With a price tag of $43 billion, the Summer Games that will open Aug. 8 in Beijing are the most expensive in Olympic history. The transformation, however, goes far beyond the eye-popping architecture. The Chinese government also has been trying to create a new, improved population to go along with its spiffed-up capital city.

Migrant workers, beggars and many masseuses and fortune tellers have been sent packing for the Olympic season. Since May, restaurants have been required to have no-smoking sections, and this month, Beijing’s food safety administration ordered restaurants to remove dog meat from their menus lest it offend Western sensibilities.

DVD shops have pulled their stocks of pirated Hollywood films. Western-style toilets have replaced squat models in many locations. And a group calling itself the Capital Committee to Promote Culture and Ideological Progress recently distributed 50,000 packages of tissues along with a warning that those caught spitting in public were subject to a $7 fine.

“It’s not just the buildings, it is the emotional change in the city that is so profound,” said Jeff Ruffolo, an Olympic veteran from L.A. who is serving as an adviser to the Beijing Olympic Committee.

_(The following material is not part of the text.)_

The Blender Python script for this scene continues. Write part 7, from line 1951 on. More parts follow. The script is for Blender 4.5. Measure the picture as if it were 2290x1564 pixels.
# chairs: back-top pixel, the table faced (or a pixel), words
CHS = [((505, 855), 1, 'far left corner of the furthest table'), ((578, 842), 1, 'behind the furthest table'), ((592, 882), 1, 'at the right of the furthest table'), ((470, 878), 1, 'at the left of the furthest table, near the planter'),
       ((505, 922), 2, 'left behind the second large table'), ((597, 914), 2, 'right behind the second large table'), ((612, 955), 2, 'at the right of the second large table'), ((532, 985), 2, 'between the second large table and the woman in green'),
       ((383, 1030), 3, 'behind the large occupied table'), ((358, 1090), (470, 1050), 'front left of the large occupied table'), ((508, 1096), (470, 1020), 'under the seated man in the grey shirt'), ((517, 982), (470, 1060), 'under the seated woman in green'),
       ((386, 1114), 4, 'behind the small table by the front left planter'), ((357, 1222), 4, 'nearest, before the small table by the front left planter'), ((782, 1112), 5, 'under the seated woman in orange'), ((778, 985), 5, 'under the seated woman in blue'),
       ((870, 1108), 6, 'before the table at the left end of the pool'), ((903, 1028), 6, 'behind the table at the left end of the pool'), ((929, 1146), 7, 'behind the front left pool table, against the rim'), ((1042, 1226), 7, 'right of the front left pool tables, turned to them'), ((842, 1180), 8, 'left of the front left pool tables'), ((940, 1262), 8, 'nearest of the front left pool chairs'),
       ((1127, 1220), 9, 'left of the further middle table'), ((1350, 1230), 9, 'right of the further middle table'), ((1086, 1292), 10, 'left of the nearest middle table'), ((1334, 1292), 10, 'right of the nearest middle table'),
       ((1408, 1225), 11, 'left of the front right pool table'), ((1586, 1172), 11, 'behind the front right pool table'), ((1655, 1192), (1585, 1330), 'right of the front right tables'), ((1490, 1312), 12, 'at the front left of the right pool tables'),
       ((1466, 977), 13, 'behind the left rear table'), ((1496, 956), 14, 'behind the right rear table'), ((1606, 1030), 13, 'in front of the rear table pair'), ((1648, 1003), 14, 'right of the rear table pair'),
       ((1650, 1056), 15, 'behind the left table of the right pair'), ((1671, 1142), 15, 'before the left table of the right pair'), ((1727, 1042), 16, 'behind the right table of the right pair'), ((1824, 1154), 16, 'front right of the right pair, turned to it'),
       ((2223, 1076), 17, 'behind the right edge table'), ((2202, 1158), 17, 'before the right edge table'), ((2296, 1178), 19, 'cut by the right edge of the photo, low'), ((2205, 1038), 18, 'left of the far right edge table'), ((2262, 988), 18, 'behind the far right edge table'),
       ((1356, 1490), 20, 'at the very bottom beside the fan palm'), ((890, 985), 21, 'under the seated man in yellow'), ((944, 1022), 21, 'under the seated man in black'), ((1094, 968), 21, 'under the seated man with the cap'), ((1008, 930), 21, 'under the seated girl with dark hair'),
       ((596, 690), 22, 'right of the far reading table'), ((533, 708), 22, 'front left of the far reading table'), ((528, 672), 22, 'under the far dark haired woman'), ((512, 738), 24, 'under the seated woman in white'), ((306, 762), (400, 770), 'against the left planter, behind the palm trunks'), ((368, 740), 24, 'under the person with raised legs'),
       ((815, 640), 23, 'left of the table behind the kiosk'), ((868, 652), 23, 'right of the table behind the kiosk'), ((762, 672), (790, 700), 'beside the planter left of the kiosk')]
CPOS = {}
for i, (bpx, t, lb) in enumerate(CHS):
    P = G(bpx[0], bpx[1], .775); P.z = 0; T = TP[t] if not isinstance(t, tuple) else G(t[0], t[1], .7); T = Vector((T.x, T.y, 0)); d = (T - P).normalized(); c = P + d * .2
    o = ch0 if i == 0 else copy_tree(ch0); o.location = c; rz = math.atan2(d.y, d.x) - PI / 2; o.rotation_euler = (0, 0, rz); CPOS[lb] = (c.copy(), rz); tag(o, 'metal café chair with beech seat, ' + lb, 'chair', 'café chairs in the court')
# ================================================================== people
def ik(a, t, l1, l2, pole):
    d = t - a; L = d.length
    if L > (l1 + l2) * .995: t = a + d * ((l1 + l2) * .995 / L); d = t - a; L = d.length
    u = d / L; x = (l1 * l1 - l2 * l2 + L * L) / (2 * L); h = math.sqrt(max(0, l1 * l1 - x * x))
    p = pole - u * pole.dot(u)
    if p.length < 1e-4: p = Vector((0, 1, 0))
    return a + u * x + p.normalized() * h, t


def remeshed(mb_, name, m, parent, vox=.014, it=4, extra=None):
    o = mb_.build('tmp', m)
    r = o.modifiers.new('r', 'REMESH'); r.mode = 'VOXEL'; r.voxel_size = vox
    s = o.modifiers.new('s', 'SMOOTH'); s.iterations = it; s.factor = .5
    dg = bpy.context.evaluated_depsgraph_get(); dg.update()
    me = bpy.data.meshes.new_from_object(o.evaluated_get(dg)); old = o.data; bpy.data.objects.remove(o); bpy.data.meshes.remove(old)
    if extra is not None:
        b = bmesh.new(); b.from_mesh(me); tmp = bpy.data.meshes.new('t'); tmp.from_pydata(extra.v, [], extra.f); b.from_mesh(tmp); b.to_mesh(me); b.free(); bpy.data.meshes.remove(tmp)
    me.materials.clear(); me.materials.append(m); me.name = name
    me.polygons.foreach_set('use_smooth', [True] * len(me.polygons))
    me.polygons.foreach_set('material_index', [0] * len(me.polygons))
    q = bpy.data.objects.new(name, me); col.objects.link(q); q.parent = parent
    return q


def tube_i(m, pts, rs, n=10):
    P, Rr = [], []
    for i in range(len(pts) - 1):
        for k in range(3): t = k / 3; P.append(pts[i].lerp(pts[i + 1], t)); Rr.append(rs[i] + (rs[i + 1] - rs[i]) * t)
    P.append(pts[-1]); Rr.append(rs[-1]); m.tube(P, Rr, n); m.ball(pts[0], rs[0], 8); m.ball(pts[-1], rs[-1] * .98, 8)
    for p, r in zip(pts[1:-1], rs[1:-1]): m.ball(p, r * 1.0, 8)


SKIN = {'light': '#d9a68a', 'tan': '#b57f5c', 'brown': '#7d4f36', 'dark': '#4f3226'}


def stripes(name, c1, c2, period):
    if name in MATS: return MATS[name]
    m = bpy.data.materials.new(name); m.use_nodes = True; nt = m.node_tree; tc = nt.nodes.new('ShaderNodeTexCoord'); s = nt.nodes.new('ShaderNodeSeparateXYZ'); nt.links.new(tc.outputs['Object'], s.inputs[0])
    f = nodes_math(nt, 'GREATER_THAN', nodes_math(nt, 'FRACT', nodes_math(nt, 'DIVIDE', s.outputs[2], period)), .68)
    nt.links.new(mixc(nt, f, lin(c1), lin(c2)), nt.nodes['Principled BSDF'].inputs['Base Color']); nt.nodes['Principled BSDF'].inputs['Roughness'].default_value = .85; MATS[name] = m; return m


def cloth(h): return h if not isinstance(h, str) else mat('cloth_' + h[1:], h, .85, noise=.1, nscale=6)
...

Since 2001, when they won the rights to the Olympics, Beijingers have been honing their English skills. At least according to the official Web site of the Olympic Games, 90,000 Beijing taxi drivers have gone through a special training program. The city has cleaned up its English-language signage, removing some of the more notorious clunkers — for example, those near the Olympic stadium that directed visitors to “Racist Park,” now properly referred to as the Ethnic Minorities Culture Park.

Not all the measures are popular.

The Geneva-based Center for Housing Rights and Evictions estimates that 1.5 million people have been moved to make way for Olympics-related projects.

But public protest has been relatively minimal, in part because of the Chinese government’s intolerance of dissent, but also because of genuine pride in the Olympics.

“We are patriotic. We want China to make a good impression on visitors,” said Yan Dajie, 42, whose DVD shop now displays mainly boxed sets of opera and black-and-white classics on its shelves. (Customers in search of “Kung Fu Panda” can get it from a carton hidden behind a sliding bookcase in the back room.)